İdarenin gücü, onun adına hareket edenlerin gerçek kişiler olmaları nedeniyle yetkilerini kötüye kullanabilmeleri olasılığı ve idari işlemlerin gerçekleştikleri andan itibaren başlayarak’ ’kanunilik karinesi’’ uyarınca hukuka uygun varsayılıp en azından hukuk alanında etkilerini göstermeleri ve çoğu kez idare tarafından da doğrudan yürütülüp gereklerinin yerine getirilmesi, iptal davalarını yargısal korunma ve hukuk devletinin en önemli kurumu haline getirmektedir.[ix]Vergide amaç kamu giderlerini karşılamak için kaynak sağlamasıdır. Vergi yasalarına aykırı işlenen eylemler nedeniyle devletin gördüğü zarara eşit bir tazminat ya da zamlanmak değil, zararı aşan tutarda karşılık almak yoluyla faili cezalandırmak ve söz konusu yasaya aykırı eylemi önlemek olarak nitelendirilmiştir.[x]İnceleme neticesinde somut hukuka aykırı ortaya çıkarılmaması mükellefler başka inceleme tehdit altında olması, psikolojisi olarak idarenin sunduğu uzlaşma teklifi kabul etmektedir.

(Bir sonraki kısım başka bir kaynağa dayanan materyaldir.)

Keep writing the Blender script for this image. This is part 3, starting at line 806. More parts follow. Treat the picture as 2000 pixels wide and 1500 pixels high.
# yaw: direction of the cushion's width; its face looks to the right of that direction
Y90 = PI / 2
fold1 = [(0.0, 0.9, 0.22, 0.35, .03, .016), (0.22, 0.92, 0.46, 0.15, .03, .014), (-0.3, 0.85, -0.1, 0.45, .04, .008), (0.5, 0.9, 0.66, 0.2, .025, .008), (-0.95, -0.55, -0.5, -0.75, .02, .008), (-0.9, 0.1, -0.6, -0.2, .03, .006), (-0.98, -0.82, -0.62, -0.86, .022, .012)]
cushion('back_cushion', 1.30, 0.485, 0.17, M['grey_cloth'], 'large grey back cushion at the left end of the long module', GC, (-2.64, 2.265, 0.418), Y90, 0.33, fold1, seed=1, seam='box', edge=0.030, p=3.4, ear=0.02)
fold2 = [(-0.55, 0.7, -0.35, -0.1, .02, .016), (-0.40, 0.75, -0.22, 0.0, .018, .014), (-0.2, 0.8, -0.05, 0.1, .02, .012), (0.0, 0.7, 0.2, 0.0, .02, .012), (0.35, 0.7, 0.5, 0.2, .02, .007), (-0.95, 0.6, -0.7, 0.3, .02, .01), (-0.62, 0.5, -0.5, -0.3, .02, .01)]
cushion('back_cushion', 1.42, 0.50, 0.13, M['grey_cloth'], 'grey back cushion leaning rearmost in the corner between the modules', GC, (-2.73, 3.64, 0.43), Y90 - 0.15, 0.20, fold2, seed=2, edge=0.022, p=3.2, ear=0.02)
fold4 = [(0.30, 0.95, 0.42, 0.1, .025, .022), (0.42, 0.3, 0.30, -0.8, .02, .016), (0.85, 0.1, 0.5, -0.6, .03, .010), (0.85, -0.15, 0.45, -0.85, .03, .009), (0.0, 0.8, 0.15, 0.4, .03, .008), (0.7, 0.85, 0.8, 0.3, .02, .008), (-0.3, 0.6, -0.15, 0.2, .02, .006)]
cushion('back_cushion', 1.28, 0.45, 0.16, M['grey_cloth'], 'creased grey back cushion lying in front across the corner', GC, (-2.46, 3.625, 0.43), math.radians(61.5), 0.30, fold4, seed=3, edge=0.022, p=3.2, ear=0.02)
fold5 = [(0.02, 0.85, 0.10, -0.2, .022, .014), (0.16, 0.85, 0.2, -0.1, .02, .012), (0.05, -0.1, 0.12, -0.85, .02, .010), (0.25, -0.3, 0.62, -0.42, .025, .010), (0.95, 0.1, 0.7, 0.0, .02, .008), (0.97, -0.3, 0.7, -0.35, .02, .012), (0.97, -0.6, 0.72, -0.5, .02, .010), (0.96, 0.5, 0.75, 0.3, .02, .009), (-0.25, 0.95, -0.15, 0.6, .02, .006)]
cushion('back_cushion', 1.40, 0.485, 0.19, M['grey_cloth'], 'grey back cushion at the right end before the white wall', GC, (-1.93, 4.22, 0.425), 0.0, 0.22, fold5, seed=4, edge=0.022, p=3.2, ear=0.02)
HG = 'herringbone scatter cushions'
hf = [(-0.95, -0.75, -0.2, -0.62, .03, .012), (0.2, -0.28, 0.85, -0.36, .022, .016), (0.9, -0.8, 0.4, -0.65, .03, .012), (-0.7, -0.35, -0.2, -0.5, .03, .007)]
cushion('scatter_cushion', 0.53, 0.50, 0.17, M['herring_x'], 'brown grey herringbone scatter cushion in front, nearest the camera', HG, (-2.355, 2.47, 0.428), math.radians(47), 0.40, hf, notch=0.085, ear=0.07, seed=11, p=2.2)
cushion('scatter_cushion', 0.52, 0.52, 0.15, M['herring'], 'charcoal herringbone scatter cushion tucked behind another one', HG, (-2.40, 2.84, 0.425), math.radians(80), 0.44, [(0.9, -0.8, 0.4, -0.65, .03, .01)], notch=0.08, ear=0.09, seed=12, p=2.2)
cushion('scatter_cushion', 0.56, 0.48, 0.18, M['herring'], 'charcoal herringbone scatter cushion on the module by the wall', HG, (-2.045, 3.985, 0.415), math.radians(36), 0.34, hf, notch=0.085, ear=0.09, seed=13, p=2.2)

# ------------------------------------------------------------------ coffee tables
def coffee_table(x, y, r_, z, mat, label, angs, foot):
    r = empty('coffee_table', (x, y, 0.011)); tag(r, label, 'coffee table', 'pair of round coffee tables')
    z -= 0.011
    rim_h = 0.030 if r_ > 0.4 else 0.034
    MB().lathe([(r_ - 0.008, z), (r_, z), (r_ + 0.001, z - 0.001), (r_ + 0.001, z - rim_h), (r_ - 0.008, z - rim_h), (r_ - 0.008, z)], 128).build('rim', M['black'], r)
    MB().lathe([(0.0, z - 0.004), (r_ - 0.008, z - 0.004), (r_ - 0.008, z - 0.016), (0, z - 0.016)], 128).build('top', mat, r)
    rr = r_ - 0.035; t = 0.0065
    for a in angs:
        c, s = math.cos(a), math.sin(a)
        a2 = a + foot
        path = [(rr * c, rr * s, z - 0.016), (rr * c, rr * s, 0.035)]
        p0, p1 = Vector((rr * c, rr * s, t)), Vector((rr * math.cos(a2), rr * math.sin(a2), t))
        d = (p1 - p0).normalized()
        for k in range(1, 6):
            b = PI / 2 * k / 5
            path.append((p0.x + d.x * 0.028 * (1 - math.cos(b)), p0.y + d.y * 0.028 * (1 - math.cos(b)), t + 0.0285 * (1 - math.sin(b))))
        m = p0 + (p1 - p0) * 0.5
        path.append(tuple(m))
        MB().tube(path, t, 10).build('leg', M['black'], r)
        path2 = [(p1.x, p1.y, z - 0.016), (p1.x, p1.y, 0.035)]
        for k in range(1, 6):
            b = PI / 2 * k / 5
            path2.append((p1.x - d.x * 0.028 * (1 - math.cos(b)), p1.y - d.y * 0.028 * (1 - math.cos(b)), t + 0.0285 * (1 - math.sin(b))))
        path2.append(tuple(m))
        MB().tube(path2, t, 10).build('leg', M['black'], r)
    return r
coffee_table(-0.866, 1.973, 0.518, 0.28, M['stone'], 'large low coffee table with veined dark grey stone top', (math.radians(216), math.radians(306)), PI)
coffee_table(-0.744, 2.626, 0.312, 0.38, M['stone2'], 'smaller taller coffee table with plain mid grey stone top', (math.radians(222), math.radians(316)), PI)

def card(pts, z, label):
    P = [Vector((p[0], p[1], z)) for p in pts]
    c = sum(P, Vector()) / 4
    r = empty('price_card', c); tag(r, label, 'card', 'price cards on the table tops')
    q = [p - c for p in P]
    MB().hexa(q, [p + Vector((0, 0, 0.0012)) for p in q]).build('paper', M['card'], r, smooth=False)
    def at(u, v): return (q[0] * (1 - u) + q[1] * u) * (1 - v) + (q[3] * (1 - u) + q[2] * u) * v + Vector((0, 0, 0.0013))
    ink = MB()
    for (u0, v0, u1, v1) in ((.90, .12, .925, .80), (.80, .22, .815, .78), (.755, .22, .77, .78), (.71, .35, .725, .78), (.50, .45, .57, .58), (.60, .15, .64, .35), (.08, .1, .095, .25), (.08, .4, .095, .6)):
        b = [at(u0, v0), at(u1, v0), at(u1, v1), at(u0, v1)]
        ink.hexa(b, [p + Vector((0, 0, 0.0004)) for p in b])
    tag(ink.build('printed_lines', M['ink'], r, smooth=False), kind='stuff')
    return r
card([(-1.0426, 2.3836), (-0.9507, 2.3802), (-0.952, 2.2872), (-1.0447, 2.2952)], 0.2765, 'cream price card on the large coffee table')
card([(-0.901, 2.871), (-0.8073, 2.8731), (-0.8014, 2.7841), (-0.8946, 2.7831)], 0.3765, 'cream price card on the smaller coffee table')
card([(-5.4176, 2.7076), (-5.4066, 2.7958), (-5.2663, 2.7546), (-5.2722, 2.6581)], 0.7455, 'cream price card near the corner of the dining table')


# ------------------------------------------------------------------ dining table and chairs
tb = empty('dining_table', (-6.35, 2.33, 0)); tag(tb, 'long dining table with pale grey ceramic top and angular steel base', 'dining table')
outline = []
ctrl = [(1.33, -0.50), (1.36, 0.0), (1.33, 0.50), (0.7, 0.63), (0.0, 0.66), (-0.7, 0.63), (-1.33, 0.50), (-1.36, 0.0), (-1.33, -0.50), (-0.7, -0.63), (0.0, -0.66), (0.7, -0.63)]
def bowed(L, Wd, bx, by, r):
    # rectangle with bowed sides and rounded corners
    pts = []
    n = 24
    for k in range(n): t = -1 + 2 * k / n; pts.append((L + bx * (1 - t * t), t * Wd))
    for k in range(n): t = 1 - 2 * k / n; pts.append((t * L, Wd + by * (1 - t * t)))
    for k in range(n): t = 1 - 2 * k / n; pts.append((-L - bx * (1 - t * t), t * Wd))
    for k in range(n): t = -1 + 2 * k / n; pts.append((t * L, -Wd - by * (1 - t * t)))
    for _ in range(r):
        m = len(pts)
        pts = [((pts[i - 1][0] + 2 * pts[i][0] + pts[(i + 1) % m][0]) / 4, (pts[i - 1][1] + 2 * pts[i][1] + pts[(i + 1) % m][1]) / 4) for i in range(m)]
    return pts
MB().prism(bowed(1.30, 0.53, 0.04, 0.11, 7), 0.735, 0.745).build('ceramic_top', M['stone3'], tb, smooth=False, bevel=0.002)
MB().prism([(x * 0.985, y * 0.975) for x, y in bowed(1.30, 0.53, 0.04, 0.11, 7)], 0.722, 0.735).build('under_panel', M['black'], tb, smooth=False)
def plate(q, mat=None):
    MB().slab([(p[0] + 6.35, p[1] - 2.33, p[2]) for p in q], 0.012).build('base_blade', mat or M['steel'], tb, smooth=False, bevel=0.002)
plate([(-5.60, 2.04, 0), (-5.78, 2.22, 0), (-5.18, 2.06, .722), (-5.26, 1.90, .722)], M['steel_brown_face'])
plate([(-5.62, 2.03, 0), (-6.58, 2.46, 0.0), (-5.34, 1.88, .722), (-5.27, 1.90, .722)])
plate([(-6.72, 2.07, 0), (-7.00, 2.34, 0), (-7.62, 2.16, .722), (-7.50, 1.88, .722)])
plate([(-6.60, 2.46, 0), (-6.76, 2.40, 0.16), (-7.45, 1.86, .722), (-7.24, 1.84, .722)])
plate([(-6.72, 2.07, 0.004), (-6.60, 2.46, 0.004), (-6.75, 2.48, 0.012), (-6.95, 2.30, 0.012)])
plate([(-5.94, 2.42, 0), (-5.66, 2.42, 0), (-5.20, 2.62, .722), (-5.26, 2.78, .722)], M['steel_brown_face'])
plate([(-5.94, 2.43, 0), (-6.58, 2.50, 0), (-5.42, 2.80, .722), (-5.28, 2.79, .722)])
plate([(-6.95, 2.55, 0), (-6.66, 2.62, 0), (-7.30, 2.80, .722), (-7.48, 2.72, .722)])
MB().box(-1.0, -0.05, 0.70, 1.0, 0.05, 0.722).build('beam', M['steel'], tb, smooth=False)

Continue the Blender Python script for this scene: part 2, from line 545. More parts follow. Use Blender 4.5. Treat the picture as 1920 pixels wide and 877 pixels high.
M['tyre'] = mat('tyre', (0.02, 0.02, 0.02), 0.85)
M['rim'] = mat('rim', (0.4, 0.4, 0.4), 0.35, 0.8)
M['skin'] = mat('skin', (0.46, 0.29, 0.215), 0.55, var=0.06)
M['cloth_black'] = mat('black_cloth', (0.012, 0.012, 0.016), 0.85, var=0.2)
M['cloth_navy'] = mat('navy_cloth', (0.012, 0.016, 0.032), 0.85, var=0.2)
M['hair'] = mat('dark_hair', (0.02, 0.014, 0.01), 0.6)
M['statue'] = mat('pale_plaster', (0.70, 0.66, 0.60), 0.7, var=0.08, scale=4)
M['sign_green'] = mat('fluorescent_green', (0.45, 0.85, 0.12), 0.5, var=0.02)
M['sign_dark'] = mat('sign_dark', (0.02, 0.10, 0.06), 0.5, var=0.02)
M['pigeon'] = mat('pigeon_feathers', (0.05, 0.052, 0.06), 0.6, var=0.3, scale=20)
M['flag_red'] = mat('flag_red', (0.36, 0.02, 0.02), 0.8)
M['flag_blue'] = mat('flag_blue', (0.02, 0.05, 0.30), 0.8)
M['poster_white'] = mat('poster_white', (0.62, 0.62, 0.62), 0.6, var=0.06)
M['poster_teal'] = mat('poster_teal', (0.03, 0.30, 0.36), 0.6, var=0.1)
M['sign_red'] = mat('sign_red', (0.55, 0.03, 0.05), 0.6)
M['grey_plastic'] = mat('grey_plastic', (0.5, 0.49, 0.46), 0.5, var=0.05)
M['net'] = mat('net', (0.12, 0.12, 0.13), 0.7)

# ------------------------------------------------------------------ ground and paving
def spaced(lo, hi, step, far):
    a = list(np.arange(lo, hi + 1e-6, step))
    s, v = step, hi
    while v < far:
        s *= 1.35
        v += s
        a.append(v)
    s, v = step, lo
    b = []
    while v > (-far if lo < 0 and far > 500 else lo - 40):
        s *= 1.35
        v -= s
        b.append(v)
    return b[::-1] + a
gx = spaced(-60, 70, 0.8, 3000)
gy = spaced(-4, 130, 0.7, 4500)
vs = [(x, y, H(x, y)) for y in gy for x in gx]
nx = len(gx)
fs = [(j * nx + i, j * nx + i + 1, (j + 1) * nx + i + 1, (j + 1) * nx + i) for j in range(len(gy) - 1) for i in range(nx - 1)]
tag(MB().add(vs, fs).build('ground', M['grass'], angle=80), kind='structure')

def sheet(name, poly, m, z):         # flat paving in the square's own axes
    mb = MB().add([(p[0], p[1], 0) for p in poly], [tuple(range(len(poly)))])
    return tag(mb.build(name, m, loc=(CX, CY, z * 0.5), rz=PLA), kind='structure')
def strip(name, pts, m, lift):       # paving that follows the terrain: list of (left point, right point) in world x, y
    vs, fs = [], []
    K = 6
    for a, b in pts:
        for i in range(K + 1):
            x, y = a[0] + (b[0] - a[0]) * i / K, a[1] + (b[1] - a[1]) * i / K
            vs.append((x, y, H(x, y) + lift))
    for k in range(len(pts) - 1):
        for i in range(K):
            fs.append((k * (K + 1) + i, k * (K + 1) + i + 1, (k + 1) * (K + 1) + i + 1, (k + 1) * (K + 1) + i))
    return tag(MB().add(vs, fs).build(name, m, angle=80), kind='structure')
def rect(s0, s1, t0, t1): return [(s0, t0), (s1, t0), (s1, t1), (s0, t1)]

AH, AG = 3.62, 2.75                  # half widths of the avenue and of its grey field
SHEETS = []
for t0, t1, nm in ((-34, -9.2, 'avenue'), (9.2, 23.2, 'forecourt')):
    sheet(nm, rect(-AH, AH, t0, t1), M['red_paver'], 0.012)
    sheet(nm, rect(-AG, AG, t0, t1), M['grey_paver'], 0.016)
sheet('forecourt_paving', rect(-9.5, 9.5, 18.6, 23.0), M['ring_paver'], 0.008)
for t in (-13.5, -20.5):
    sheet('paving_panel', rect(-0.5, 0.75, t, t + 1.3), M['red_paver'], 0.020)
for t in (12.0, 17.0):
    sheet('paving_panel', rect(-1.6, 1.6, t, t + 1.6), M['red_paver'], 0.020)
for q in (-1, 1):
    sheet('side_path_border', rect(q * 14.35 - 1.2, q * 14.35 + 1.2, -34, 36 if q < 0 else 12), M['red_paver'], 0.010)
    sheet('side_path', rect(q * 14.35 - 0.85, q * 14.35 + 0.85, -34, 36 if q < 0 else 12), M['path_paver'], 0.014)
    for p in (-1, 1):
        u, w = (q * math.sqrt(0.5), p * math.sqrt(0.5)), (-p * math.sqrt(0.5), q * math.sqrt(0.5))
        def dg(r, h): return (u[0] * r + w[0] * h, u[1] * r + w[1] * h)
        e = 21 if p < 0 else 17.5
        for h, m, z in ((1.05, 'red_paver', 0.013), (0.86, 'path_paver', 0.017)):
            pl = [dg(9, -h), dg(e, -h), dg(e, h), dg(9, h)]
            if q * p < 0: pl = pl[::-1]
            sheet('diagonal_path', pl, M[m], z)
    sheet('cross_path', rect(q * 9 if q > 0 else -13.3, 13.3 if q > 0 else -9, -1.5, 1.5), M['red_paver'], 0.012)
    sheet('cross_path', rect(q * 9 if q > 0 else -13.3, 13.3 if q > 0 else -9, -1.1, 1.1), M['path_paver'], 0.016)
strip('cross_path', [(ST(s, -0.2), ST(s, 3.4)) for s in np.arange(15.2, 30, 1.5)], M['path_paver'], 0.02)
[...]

Tarh edilen vergi ve cezaların uzlaşma neticesinde pazarlıkla kaldırılması durumu ortaya çıkarmaktadır. Ceza ve vergilerin kaldırma gibi sınırsız yetki, kanun yoluyla kullanılması gereken bir yetkidir. Bu durum hukuka aykırı olarak, Anayasanın 7’nci maddesinin yasama yetkisinin alanına girmektedir. Suçu doğuran ekonomik ve toplumsal nedenlerin ortadan kaldırmasına bağlı olduğu kadar suç unsurunu oluşturun fiillerin etkin ve adil bir şekilde kusur ağırlığına göre cezalandırılmasına bağlıdır. İhtilaf konusu fiillerin suç unsuru taşıyıp taşımadığı somut şekilde ortaya çıkartılmasını vergi idaresinin inceleme elemanın ispat yükümlüğüdür. Vergi tarhı idari işleminin unsuru vergiyi doğuran olayıdır. Konu unsuru ise idari işlemin doğurduğu hukuki sonuçtur. Somut maddi olayın, soyut maddi olay ile örtüşmemesi durumunda, tarh işlemi sebep unsuru bakımından hukuka aykırı olmaktadır.[xi]. Re ’sen yapılan tarhın idari işlemin somut olaya dayandırılmalıdır. Somut olayı olmadan soyut bir olayla re’ sen tarh yapılan bir vergide uzlaşmada hukuka uygunluk beklenilemez. Nitekim kanun önünde her bakımdan aynı durumda olan iki mükelleften birinin uzlaşma yoluna gidip daha az vergi ödemesi halinde, malî güce göre vergilendirme ilkesi zedelenmiş olmaktadır. Aynı durumdaki mükelleflerin her ikisinin de uzlaşmaya başvurup birisinin uzlaşamaması durumunda da kanun önünde eşitlik ilkesinden ciddi bir şekilde zedeleneceği anlaşılmaktadır.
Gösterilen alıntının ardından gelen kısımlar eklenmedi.